In reality matriarchal polyandry always coincides with the primitive family form, the matriarchate—that is to say, with a system that takes no account of paternal filiation, and leaves the children to the tribe of the mother.
Patriarchal polyandry, on the contrary, already presents the outline of a sort of paternal family, with the right of primogeniture attributed to the first-born.
We shall have to study in detail both the patriarchate and the matriarchate. Polyandry, in its reputedly highest form, the Thibetan, only constitutes a patriarchate of the most imperfect kind, since there is still a confusion of fatherhood.
Proof is still wanting to force us to conclude that matriarchal polyandry must always have preceded the other. This appears to be true for ancient Arabia only. In all other places we can merely suppose it to have been so. We should be equally mistaken if we admitted a priori that patriarchal polyandry implies a degree of civilisation superior to that of the countries where matriarchal polyandry prevails. The ancient Arabs, of whom Strabo speaks, practised fraternal polyandry, and yet we know that they were scarcely civilised, they were cannibals, and so ferocious that their wives accompanied them in combats in order to despatch and mutilate the wounded enemies. These furies made themselves necklaces and bracelets for their ankles with the nose and ears of a dead enemy,[212] and sometimes even they ate his liver.

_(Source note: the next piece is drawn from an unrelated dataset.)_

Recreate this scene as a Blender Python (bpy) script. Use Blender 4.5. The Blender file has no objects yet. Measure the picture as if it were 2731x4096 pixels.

In conclusion, polyandry is an exceptional conjugal form, as rare as polygamy is common. It must be classed with experimental and term marriages. With our European ideas on conjugal fidelity, obligatory by the right of proprietorship, we can scarcely conceive even of the possibility of this perfect absence of jealousy, this placidity of the co-husbands. It is indelicate, doubtless. But how shall we describe our morality and the laws that give to the deceived husband the right of life and death over his faithless companion, and in this respect bring us down to the level of the savage? Do indelicate manners rank lower than ferocious manners? They are both those of the animal.